Low latency and secure data encryption for multi-hop biometric authentication in distributed networks

Abstract

Because of the rapid development of artificial intelligence and big data technology, biometric information has become widely used in applications across industries, such as biometric authentication and telemedicine. However, biometric information is unique and cannot be changed or restored once leaked. Therefore, the security and management of biometric information must be more thorough than those applied to other types of information. In particular, if end-to-end encryption is not maintained and decryption is performed for the sake of precise data learning or information protection at intermediate nodes, the security of the process becomes weaker, increasing the risk of data leakage.

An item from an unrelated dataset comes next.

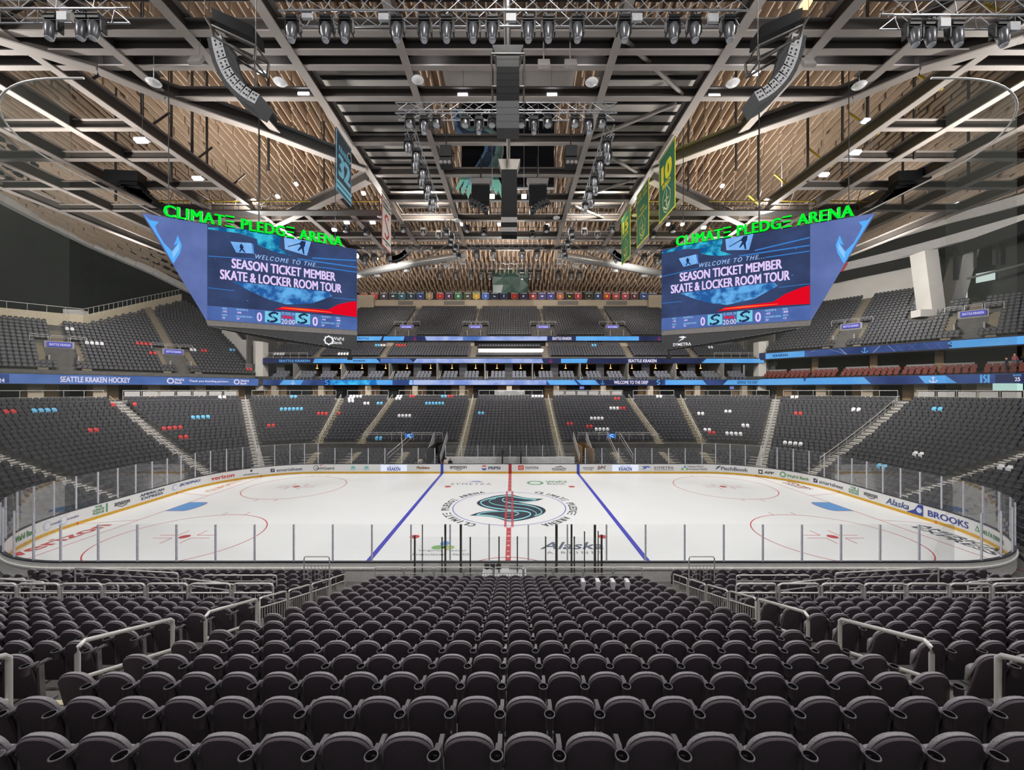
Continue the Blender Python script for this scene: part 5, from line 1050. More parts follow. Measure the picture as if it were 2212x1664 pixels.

To solve such problems, research is currently being conducted on homomorphic encryption, in which calculation and learning can be performed in an encrypted state, for biometric recognition systems. However, homomorphic encryption requires a larger ciphertext size than those used in other encryption methods. Thus, this type of encryption has been limited by its large delay, which deteriorates the performance because of noise boost-up and thus does not guarantee quality of service in a multi-hop network environment. This study proposes a novel multi-hop encryption-based biometric information slicing method to improve latency and security in biometric authentication. Experimental results demonstrate an 83.23% latency reduction compared to a conventional single-process model in a Paillier-based homomorphic encryption environment. Additionally, it offers a 98.4% security improvement compared to the commonly used Advanced Encryption Standard for packet encryption. This approach effectively addresses the trade-off between security and latency, a critical aspect not fully explored in previous studies.